I don’t see the state as primarily a protection from aggressors foreign and domestic as many of my fellow citizens do, but rather I see the state as the primary danger to our lives, liberty and property. It is the state itself that keeps voluntary society from organizing itself into the most beneficial mode of existence that it can. The state grows ever more powerful over time, but its growth rate really accelerates in times of war. Randolph Bourne’s observation that “war is the health of the state” is still true today. We should all recognize that states have an incentive to start wars. During wars the state is able to have the further justification of the war emergency it created itself to seize even more property, gain more power of its citizens, shred civil liberties, and generally grow in size and scope. All that plus the rich cronies to power get even richer off the blood, misery, and destruction of the innocent.

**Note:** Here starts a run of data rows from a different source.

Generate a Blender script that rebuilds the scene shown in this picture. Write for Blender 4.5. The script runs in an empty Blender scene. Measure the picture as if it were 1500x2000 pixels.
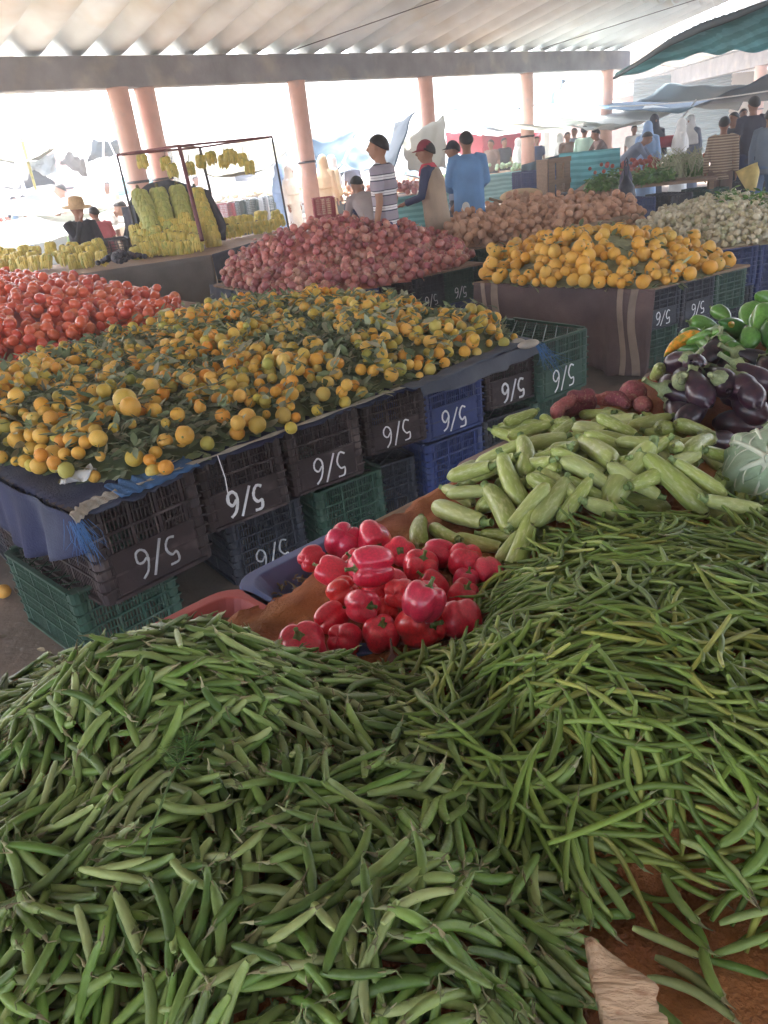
import bpy, math, random
import numpy as np
from mathutils import Vector, Matrix, Euler
rnd = random.Random(7); rng = np.random.default_rng(7)
SC = bpy.context.scene; COL = SC.collection
R_ = math.radians
# ---------------- camera
CAMZ = 1.70; PITCH = 25.4; ROLL = 6.5; FPX = 1480.0      # focal length in pixels of the 1500x2000 frame
_p, _r = R_(PITCH), R_(ROLL)
FW = Vector((0, math.cos(_p), -math.sin(_p))); _r0 = Vector((1, 0, 0)); _u0 = Vector((0, math.sin(_p), math.cos(_p)))
RT = _r0*math.cos(_r) - _u0*math.sin(_r); UPV = _r0*math.sin(_r) + _u0*math.cos(_r)
CO = Vector((0, 0, CAMZ))
cam_d = bpy.data.cameras.new('camera'); cam = bpy.data.objects.new('camera', cam_d); COL.objects.link(cam)
cam.matrix_world = Matrix(((RT.x, UPV.x, -FW.x, 0), (RT.y, UPV.y, -FW.y, 0), (RT.z, UPV.z, -FW.z, CAMZ), (0, 0, 0, 1)))
cam_d.sensor_fit = 'VERTICAL'; cam_d.sensor_height = 36.0; cam_d.lens = 36.0*FPX/2000.0
cam_d.clip_start = 0.05; cam_d.clip_end = 800
SC.camera = cam
# ---------------- light
SUN_EL, SUN_AZ = R_(56), R_(-38)        # azimuth from +Y towards +X: the sun stands beyond the hall, to the left
wd = bpy.data.worlds.new("World"); SC.world = wd; wd.use_nodes = True
nt = wd.node_tree; bg = nt.nodes['Background']; sky = nt.nodes.new('ShaderNodeTexSky')
sky.sky_type = 'NISHITA'; sky.sun_disc = False; sky.sun_elevation = SUN_EL; sky.sun_rotation = SUN_AZ
sky.dust_density = 4.0; sky.air_density = 1.0
nt.links.new(sky.outputs[0], bg.inputs[0]); bg.inputs[1].default_value = 0.15
sd = bpy.data.lights.new('sun', 'SUN'); sd.energy = 2.8; sd.angle = R_(0.5); sd.color = (1.0, 0.95, 0.86)
sun = bpy.data.objects.new('sun', sd); COL.objects.link(sun); sun.location = (-20, 30, 40)
_sv = Vector((math.sin(SUN_AZ)*math.cos(SUN_EL), math.cos(SUN_AZ)*math.cos(SUN_EL), math.sin(SUN_EL)))
sun.rotation_euler = _sv.to_track_quat('Z', 'Y').to_euler()
SC.view_settings.view_transform = 'Standard'; SC.view_settings.look = 'None'; SC.view_settings.gamma = 1.0
SC.view_settings.exposure = 3.4
SC.cycles.max_bounces = 8; SC.cycles.diffuse_bounces = 4; SC.cycles.glossy_bounces = 2; SC.cycles.volume_bounces = 1
SC.cycles.use_denoising = True
SC.cycles.transmission_bounces = 3

# ---------------- image point -> place
def ray(px, py): return (FW*FPX + RT*(px-750) - UPV*(py-1000))
def P(px, py, z):
    d = ray(px, py); t = (z-CAMZ)/d.z; return CO + d*t
def D(px, py, depth): return CO + ray(px, py)*(depth/FPX)
def prj(v):
    v = Vector(v)-CO; w = max(v.dot(FW), 1e-4); return 750+FPX*v.dot(RT)/w, 1000-FPX*v.dot(UPV)/w

# ---------------- properties and objects
def tag(o, label=None, cat=None, group=None, kind=None):
    for k, v in (('label', label), ('category', cat), ('group', group), ('kind', kind)):
        if v: o[k] = v
    return o
def empty(name, loc=(0, 0, 0), rz=0, **kw):
    o = bpy.data.objects.new(name, None); COL.objects.link(o); o.location = loc; o.rotation_euler = (0, 0, rz)
    o.empty_display_size = 0.1
    return tag(o, **kw)
def mesh_from(V, Fc, mats, mi=None, smooth=True, name='mesh'):
    me = bpy.data.meshes.new(name); me.from_pydata(V, [], Fc)
    for m in mats: me.materials.append(m)
    if mi is not None: me.polygons.foreach_set('material_index', np.asarray(mi, dtype=np.int32))
    me.polygons.foreach_set('use_smooth', np.full(len(me.polygons), bool(smooth)))
    me.update(); return me
def link(name, me, parent=None, **kw):
    o = bpy.data.objects.new(name, me); COL.objects.link(o)
    if parent: o.parent = parent
    return tag(o, **kw)
def copy_tree(o, parent=None):
    c = o.copy(); COL.objects.link(c)
    if parent: c.parent = parent
    for ch in list(o.children): copy_tree(ch, c)
    return c
def swap_mat(o, m, i=0):
    o.material_slots[i].link = 'OBJECT'; o.material_slots[i].material = m

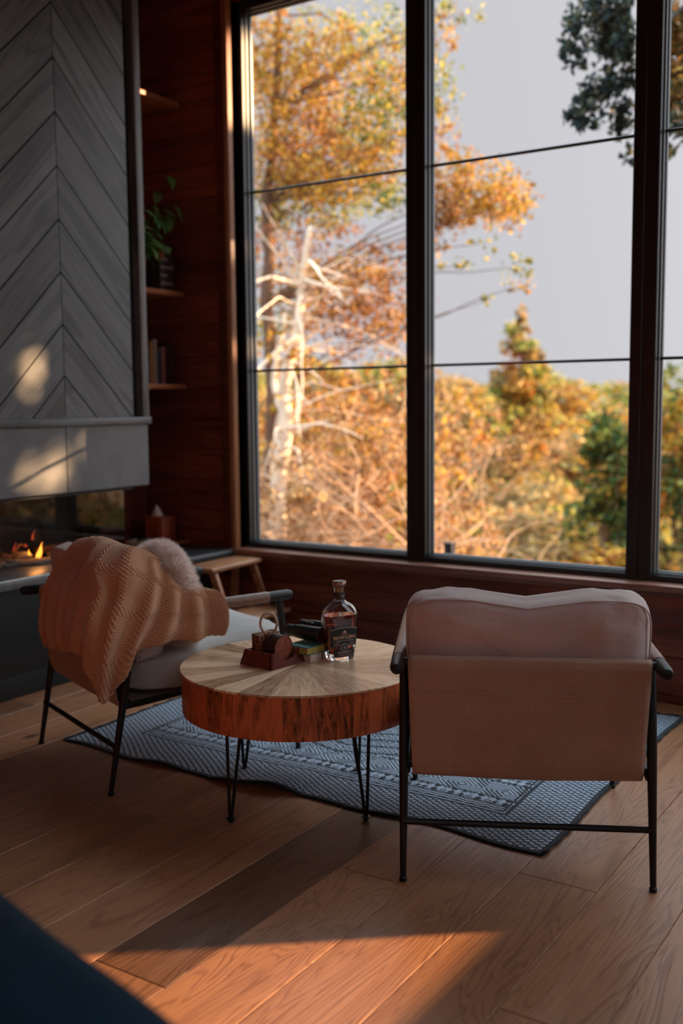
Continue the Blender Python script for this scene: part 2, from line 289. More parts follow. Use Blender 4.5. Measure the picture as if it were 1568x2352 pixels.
# radial table top
def radial(name, nseg, dark, light, side=False):
    m, nt, b = mat(name); tc = N(nt, 'ShaderNodeTexCoord'); sp = N(nt, 'ShaderNodeSeparateXYZ'); L(nt, tc.outputs['Object'], sp.inputs[0])
    at = N(nt, 'ShaderNodeMath', operation='ARCTAN2'); L(nt, sp.outputs[1], at.inputs[0]); L(nt, sp.outputs[0], at.inputs[1])
    k = N(nt, 'ShaderNodeMath', operation='MULTIPLY_ADD'); k.inputs[1].default_value = nseg/(2*PI); k.inputs[2].default_value = nseg; L(nt, at.outputs[0], k.inputs[0])
    fl = N(nt, 'ShaderNodeMath', operation='FLOOR'); L(nt, k.outputs[0], fl.inputs[0]); fr = N(nt, 'ShaderNodeMath', operation='FRACT'); L(nt, k.outputs[0], fr.inputs[0])
    wn_ = N(nt, 'ShaderNodeTexWhiteNoise', noise_dimensions='1D'); L(nt, fl.outputs[0], wn_.inputs['W'])
    # grain coordinates: along radius (top) or height (side)
    cb = N(nt, 'ShaderNodeCombineXYZ')
    rad = N(nt, 'ShaderNodeVectorMath', operation='LENGTH'); L(nt, tc.outputs['Object'], rad.inputs[0])
    u = N(nt, 'ShaderNodeMath', operation='MULTIPLY'); u.inputs[1].default_value = 2.3 if not side else 1.3; L(nt, k.outputs[0], u.inputs[0])
    off = N(nt, 'ShaderNodeMath', operation='MULTIPLY_ADD'); off.inputs[1].default_value = 57; L(nt, wn_.outputs[0], off.inputs[0]); L(nt, u.outputs[0], off.inputs[2])
    L(nt, off.outputs[0], cb.inputs[0]); L(nt, (sp.outputs[2] if side else rad.outputs['Value']), cb.inputs[1])
    mp = N(nt, 'ShaderNodeMapping'); mp.inputs['Scale'].default_value = (1.3 if not side else 1.1, 5 if not side else 6, 1); L(nt, cb.outputs[0], mp.inputs[0])
    n = N(nt, 'ShaderNodeTexNoise'); n.inputs['Scale'].default_value = 2.2; n.inputs['Detail'].default_value = 9; n.inputs['Roughness'].default_value = .72; n.inputs['Distortion'].default_value = .7; L(nt, mp.outputs[0], n.inputs[0])
    n2 = N(nt, 'ShaderNodeTexNoise'); n2.inputs['Scale'].default_value = 160; n2.inputs['Detail'].default_value = 3; L(nt, tc.outputs['Object'], n2.inputs[0])
    s = N(nt, 'ShaderNodeMath', operation='MULTIPLY_ADD'); s.inputs[1].default_value = (.42 if side else .34); L(nt, wn_.outputs[0], s.inputs[0])
    nb = N(nt, 'ShaderNodeMath', operation='MULTIPLY_ADD'); nb.inputs[1].default_value = 2.1 if side else 1.0; nb.inputs[2].default_value = -.45 if side else -.02; L(nt, n.outputs[0], nb.inputs[0]); L(nt, nb.outputs[0], s.inputs[2])
    s2 = N(nt, 'ShaderNodeMath', operation='MULTIPLY_ADD'); s2.inputs[1].default_value = .18; L(nt, n2.outputs[0], s2.inputs[0]); L(nt, s.outputs[0], s2.inputs[2])
    cr = N(nt, 'ShaderNodeValToRGB'); cr.color_ramp.elements[0].position = .45 if side else .44; cr.color_ramp.elements[1].position = 1.32 if side else .93
    cr.color_ramp.elements[0].color = (*dark, 1); cr.color_ramp.elements[1].color = (*light, 1); L(nt, s2.outputs[0], cr.inputs[0])
    e = N(nt, 'ShaderNodeMath', operation='COMPARE'); e.inputs[1].default_value = 0; e.inputs[2].default_value = .02; L(nt, fr.outputs[0], e.inputs[0])
    mx = N(nt, 'ShaderNodeMix', data_type='RGBA'); ef = N(nt, 'ShaderNodeMath', operation='MULTIPLY'); ef.inputs[1].default_value = .6; L(nt, e.outputs[0], ef.inputs[0])
    L(nt, ef.outputs[0], mx.inputs[0]); L(nt, cr.outputs[0], mx.inputs[6]); mx.inputs[7].default_value = (.03, .015, .01, 1)
    L(nt, mx.outputs[2], b.inputs['Base Color']); b.inputs['Roughness'].default_value = .24 if not side else .34
    bp = N(nt, 'ShaderNodeBump'); bp.inputs['Strength'].default_value = .15; bp.inputs['Distance'].default_value = .001; L(nt, s2.outputs[0], bp.inputs['Height']); L(nt, bp.outputs[0], b.inputs['Normal'])
    return m
MT['ttop'] = radial('table_top_wedges', 26, (.24, .105, .05), (.96, .67, .43))
MT['tside'] = radial('table_side_staves', 46, (.012, .003, .002), (.62, .155, .055), side=True)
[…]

Is there any just war at all? Murray N. Rothbard argued that there were two American just wars in his essay “America’s Two Just Wars: 1775 and 1861.” Rothbard claimed that “a just war exists when a people tries to ward off the threat of coercive domination by another people, or to overthrow an already-existing domination. A war is unjust, on the other hand, when a people try to impose domination on another people, or try to retain an already existing coercive rule over them.” I think it is just to resist aggression and that the defending side in an invasion is morally justified in its defense only if there is a chance of winning and if the defending side is not going to get many innocent people killed by its defense. This means that I am not as sure that the two wars were as defensible as Rothbard thought they were. After all, Canada became independent without a war.

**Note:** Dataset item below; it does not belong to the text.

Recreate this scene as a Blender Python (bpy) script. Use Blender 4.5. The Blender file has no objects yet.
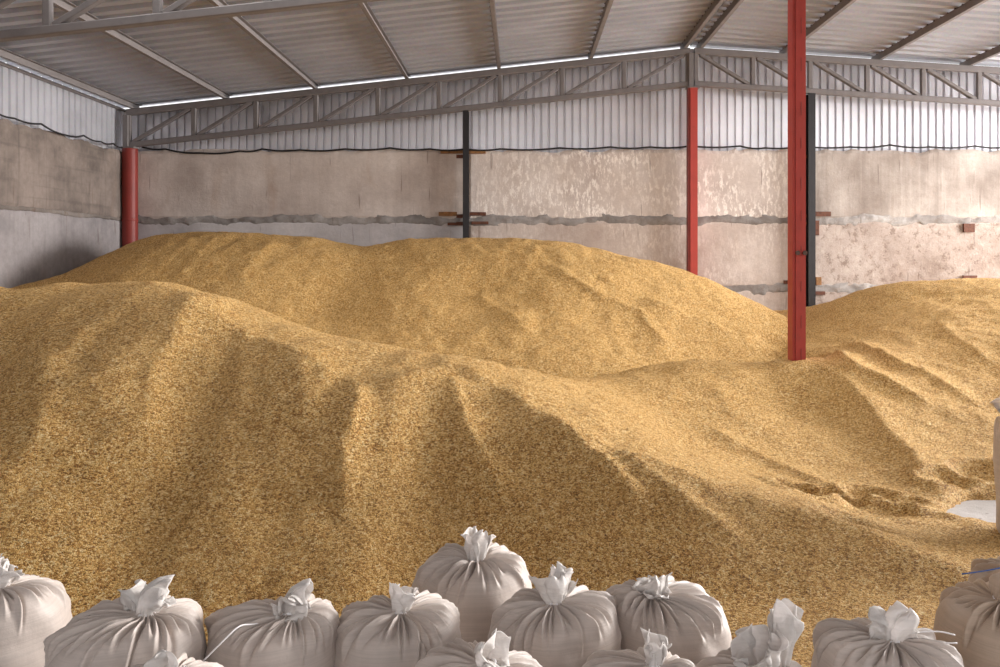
import bpy, bmesh, math, random
import numpy as np
from mathutils import Vector, Matrix

scene = bpy.context.scene
C = scene.collection
random.seed(7)

# ------------------------------------------------------------------ camera
F, CX, CY, CZ = 792.0, 520.0, 262.0, 1.66
cam_d = bpy.data.cameras.new('camera')
cam_d.sensor_width = 36.0
cam_d.lens = F * 36.0 / 1000.0
cam_d.shift_x = -(CX - 500.0) / 1000.0
cam_d.shift_y = -(333.5 - CY) / 1000.0
cam = bpy.data.objects.new('camera', cam_d)
cam.location = (0, 0, CZ)
cam.rotation_euler = (math.radians(90), 0, 0)
C.objects.link(cam)
scene.camera = cam
scene.view_settings.view_transform = 'Standard'
scene.view_settings.look = 'None'
scene.view_settings.gamma = 1
scene.view_settings.use_curve_mapping = False
scene.view_settings.exposure = 0.12


def P(px, py, Y):
    """survey: a direction read off the photograph and a distance give a point of the place"""
    return ((px - CX) / F * Y, Y, CZ - (py - CY) / F * Y)


# ------------------------------------------------------------------ node helpers
def s2l(r, g, b):
    f = lambda c: (c / 255 / 12.92) if c / 255 <= 0.04045 else ((c / 255 + 0.055) / 1.055) ** 2.4
    return (f(r), f(g), f(b), 1.0)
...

There are thousands of excuses that states use to tell their own side that the next war is morally justified and absolutely necessary. These excuses always turn out to be lies piled on top of lies, but they continue to work to the state’s advantage. In today’s world we Americans are often told that some group of people are having “their rights” violated and so the U.S. must go defend them. Some group of people may have rights, but it is their responsibility to defend or safeguard such rights and not the responsibility of the young men and women of the U.S. (or any other country) to go get killed for their rights. Our first priority given the anti-social destruction of war is to avoid war at nearly all costs. Even if justified in defense, a people are better off if some option of negotiation can be used.

Since wars are the wanton murder of the innocent, especially women and children, as well as destruction of society, we must oppose all war. Even the side that is clearly defending against an immoral and illegal invasion will almost always commit war crimes against the innocent, so we must be against all war unless the aggression is clear cut and of such magnitude that the defending side was left with no other realistic option.

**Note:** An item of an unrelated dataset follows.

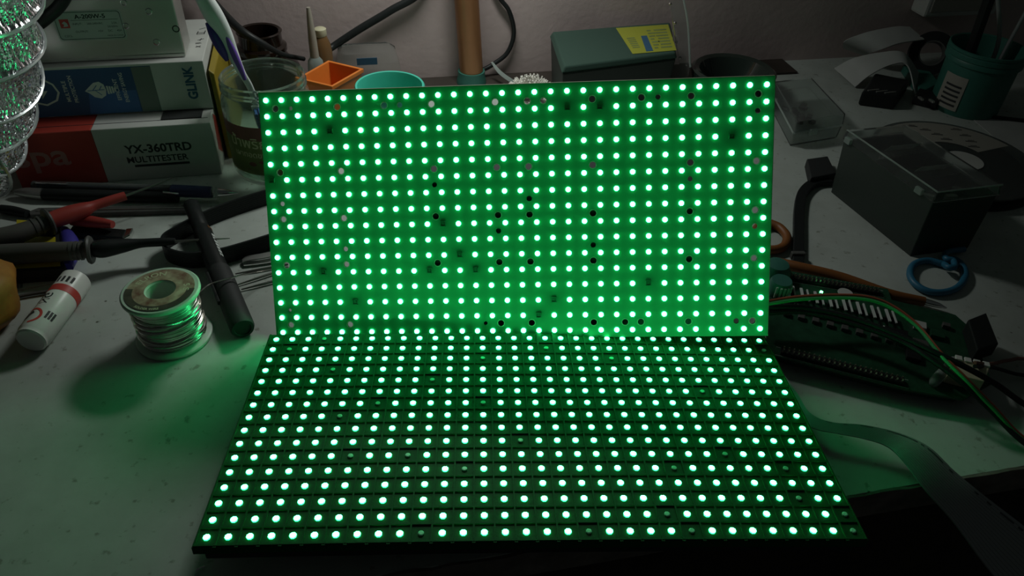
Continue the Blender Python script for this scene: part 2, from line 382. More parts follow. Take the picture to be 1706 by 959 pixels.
def board_mesh():
    # plate made of squares between the LEDs; drilled squares get a real round hole
    xs = [-160 + 5] + [-155 + 10 * i for i in range(1, 32)]; 
    gx = [-160.0] + [-155.0 + 10 * i for i in range(32)] + [160.0]; gy = [-80.0] + [-75.0 + 10 * i for i in range(16)] + [80.0]
    mb = MB(); zt, zb = -LED_TOP, -LED_TOP - 1.6
    idx = {}; 
    def V(x, y, z):
        k = (round(x, 3), round(y, 3), round(z, 3))
        if k not in idx: idx[k] = len(mb.v); mb.v.append(np.array([x, y, z]))
        return idx[k]
    holes = {}
    for (r, c), q in HD.items(): holes[(c + 1, 15 - r)] = q      # cell right of led column c, below led row r
    NS = 16
    for i in range(len(gx) - 1):
        for j in range(len(gy) - 1):
            x0, x1, y0, y1 = gx[i], gx[i+1], gy[j], gy[j+1]
            if (i, j) in holes:
                q = holes[(i, j)]; cx, cy = (x0 + x1) / 2 + 0.4, (y0 + y1) / 2 - 0.2
                for z, flip in ((zt, False), (zb, True)):
                    inn = [V(cx + q * math.cos(2*math.pi*k/NS), cy + q * math.sin(2*math.pi*k/NS), z) for k in range(NS)]
                    cor = [V(x1, y1, z), V(x0, y1, z), V(x0, y0, z), V(x1, y0, z)]
                    for s in range(4):
                        for k in range(4):
                            a = (2 + s * 4 + k - 0) % NS; b = (a + 1) % NS
                            f = (cor[(s + 0) % 4], inn[b], inn[a]) if k < 2 else (cor[(s + 1) % 4], inn[b], inn[a])
                            mb.f.append(f)
                        a = (2 + s * 4 + 2) % NS
                        mb.f.append((cor[s], cor[(s + 1) % 4], inn[a]))
                top = [V(cx + q * math.cos(2*math.pi*k/NS), cy + q * math.sin(2*math.pi*k/NS), zt) for k in range(NS)]
                bot = [V(cx + q * math.cos(2*math.pi*k/NS), cy + q * math.sin(2*math.pi*k/NS), zb) for k in range(NS)]
                for k in range(NS): mb.f.append((top[k], top[(k+1) % NS], bot[(k+1) % NS], bot[k]))
            else:
                mb.f.append((V(x0,y0,zt), V(x1,y0,zt), V(x1,y1,zt), V(x0,y1,zt))); mb.f.append((V(x0,y1,zb), V(x1,y1,zb), V(x1,y0,zb), V(x0,y0,zb)))
    for i in range(len(gx) - 1):
        for y in (-80.0, 80.0): mb.f.append((V(gx[i],y,zt), V(gx[i+1],y,zt), V(gx[i+1],y,zb), V(gx[i],y,zb)))
    for j in range(len(gy) - 1):
        for x in (-160.0, 160.0): mb.f.append((V(x,gy[j],zt), V(x,gy[j+1],zt), V(x,gy[j+1],zb), V(x,gy[j],zb)))
    return mb
board_mesh().build('circuit_board', M['pcb'], board, local=True)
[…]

For the above reasons and others, it should be obvious that I can only see the U.S. and President Obama’s threatened destruction of yet another country that has done us no harm as immoral and illegal. It is brutal, ugly, and bestial that the U.S. government is complimenting a war of aggression against Syria. Mr. Obama claims that because some children were killed by gas by criminals unknown that he is entitled to murder civilians by the bus-load in a country half-way around the world. This is bullocks as my English friends would say. Obama looks to be wanting to help the very people who may have committed the crime in the first place. Certainly the rebels had chemical weapons and the will to use them to further their ends.

It is time to end the criminal wars of the U.S. — impeachment would be a good start. Unfortunately thinking that some politicians in congress are going to do the right thing is just wishful thinking. We must re-double our efforts to get our fellow citizens to withdraw their consent to be government by criminal gang writ large called the U.S. government.